Whether it's Michelle Rhee demanding that arts instruction be reserved only for fluent readers or ten hour day charter schools with nary a minute for painting, the education reform movement is no fan of the arts in education.
This is not especially surprising. It's not just the focus on test scores. Nor is it solely a capitalist impulse against harder-to-monetize subjects or corporatist education focused on creating the service workers of tomorrow.
It's also that the education reformers who taught didn't teach long enough to teach the arts.
This is not hard to understand. If you are a lightly-trained new teacher, you're going to teach subjects for which you are given the necessary materials. Almost every teacher gets a full classroom set of math and reading materials - workbooks, alphabet cards, anthologies, and so on. The materials are ready for you to use and easy for the harried and overwhelmed teacher to access.
Even easier to teach? Test prep. Every low-performing school is awash in practice tests, test strategy guides, computer-based testing, and test-taking curricula. These are usually scripted, and typically based on a direct instruction model: you talk and the kids test.
Early in one's teaching career, when all teachers are learning how to manage a classroom, procedures, school policy, materials, assessment, and procedures, direct instruction with very clear instructions is a lifesaver.
Arts instruction, on the other hand, is a nightmare of preparation and management for the new teacher. The materials are not provided, and a lot of planning is necessary just for getting the supplies to the students (let alone using and cleaning up the supplies). Alternative certification programs do not cover arts instruction; teachers will have to find or create activities themselves. Untrained first- and second- year teachers are unlikely to be able to handle arts activities - and if they are disposed to consider the arts of minimal importance anyway, they won't try.

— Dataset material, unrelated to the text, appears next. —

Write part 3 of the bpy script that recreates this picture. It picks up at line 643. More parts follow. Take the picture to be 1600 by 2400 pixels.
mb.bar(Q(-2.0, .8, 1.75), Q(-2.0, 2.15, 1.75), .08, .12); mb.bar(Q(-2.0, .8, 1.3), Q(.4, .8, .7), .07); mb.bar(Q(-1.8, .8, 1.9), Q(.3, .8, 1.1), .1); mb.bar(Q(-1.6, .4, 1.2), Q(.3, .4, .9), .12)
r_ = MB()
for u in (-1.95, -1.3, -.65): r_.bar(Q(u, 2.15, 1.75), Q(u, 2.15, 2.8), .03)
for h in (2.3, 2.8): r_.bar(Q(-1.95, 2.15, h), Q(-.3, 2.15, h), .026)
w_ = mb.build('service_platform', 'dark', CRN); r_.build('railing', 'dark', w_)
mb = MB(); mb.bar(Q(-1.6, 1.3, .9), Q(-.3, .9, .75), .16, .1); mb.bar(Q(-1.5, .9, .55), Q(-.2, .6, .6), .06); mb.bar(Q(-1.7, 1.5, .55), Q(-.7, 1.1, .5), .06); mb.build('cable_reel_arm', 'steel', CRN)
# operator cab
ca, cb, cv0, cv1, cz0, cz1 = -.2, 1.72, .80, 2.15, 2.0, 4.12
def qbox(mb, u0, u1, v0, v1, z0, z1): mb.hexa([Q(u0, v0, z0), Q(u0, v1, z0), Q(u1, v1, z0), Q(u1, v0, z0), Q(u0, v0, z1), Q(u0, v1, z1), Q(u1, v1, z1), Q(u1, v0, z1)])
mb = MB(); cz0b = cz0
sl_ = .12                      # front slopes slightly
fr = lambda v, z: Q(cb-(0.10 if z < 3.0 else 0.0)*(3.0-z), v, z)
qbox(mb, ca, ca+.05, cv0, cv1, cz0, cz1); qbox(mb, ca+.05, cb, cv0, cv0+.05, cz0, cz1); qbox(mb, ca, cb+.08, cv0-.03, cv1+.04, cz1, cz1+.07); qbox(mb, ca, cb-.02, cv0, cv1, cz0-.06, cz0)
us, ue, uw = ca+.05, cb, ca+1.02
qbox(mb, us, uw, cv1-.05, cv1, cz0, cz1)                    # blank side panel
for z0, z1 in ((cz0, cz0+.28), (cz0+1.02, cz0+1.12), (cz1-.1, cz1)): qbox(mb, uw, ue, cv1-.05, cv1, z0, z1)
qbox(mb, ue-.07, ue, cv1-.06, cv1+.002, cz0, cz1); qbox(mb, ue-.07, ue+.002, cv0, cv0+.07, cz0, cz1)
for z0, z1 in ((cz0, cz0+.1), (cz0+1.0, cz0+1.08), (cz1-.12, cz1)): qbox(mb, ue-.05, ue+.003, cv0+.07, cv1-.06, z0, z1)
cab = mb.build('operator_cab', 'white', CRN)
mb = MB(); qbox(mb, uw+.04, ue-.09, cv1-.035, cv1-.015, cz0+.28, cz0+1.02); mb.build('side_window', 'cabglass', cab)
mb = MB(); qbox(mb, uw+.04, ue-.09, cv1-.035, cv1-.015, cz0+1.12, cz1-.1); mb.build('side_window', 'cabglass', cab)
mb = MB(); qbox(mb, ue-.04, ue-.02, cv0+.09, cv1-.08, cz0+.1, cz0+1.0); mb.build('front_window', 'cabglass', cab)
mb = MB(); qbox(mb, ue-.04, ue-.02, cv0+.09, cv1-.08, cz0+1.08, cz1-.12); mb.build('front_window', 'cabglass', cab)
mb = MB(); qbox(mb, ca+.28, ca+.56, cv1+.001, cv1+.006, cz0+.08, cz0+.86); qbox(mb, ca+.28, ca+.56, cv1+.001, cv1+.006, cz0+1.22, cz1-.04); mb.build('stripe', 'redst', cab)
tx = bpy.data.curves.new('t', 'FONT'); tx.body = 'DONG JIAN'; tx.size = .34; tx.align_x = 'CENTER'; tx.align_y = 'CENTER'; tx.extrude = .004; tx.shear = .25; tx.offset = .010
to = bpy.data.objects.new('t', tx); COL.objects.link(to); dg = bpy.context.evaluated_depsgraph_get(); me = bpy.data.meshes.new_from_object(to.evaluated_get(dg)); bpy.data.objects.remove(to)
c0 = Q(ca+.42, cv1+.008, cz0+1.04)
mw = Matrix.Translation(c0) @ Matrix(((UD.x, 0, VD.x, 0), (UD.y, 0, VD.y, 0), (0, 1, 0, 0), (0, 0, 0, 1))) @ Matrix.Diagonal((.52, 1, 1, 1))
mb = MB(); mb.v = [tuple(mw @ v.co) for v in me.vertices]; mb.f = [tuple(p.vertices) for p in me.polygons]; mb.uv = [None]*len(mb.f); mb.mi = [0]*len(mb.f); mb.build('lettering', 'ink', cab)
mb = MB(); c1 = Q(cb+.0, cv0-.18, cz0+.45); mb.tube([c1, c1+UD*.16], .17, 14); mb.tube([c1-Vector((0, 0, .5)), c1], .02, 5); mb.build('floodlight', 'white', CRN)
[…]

An example: if I want to teach a reading lesson on phonemic awareness, I group the kids together. They sit quietly and respond to my oral prompts, which I can come up with on the fly (words that start with a certain letter sound, rhyming words, etc.). Everyone starts and finishes together and the materials needed are minimal (at most, maybe some tiles for counting sounds).
If I want the class to watercolor, first I need to source the materials: paint, paper, brushes, cups for water, rags or paper towels for spills, and a place to dry the paintings. I then need to figure out how to pass out these materials to the class, what to do when water becomes too saturated with paint and needs replacing, how to handle spills, what to do when some kids finish early...
And that's just procedures and management. If I want the paintings to delight the artists, I will probably also need to figure out how to teach using watercolors: how to get bright, saturated tones, how to layer colors, how to make colors bleed into each other, and so on. (At the least, you will want to teach the first of these, since it will save you the hassle of sopping wet, grayish masterpieces.)
Teaching the arts gets easier when you know how to handle a classroom. After a couple of years, every plastic tub you empty at home comes to school to be repurposed for holding watercolor water. You know how to get the cups emptied after the project with as few spills as possible. And knowing this, you can plan a neat lesson for your class.
Early on, it's very hard to do this. (This is why I invite new teachers over for shared crafternoons in my room.) The difficulty is such that even when teachers try arts instruction, things are likely to go poorly - and that makes it harder to try again.
But if you're only in the classroom for a couple of years, you will never gain the experience necessary to have cool arts activities. And without it, you cannot understand why it is so vital to children's education. And should you go on to great things in education reform, it will be very easy for you to cut the arts out entirely.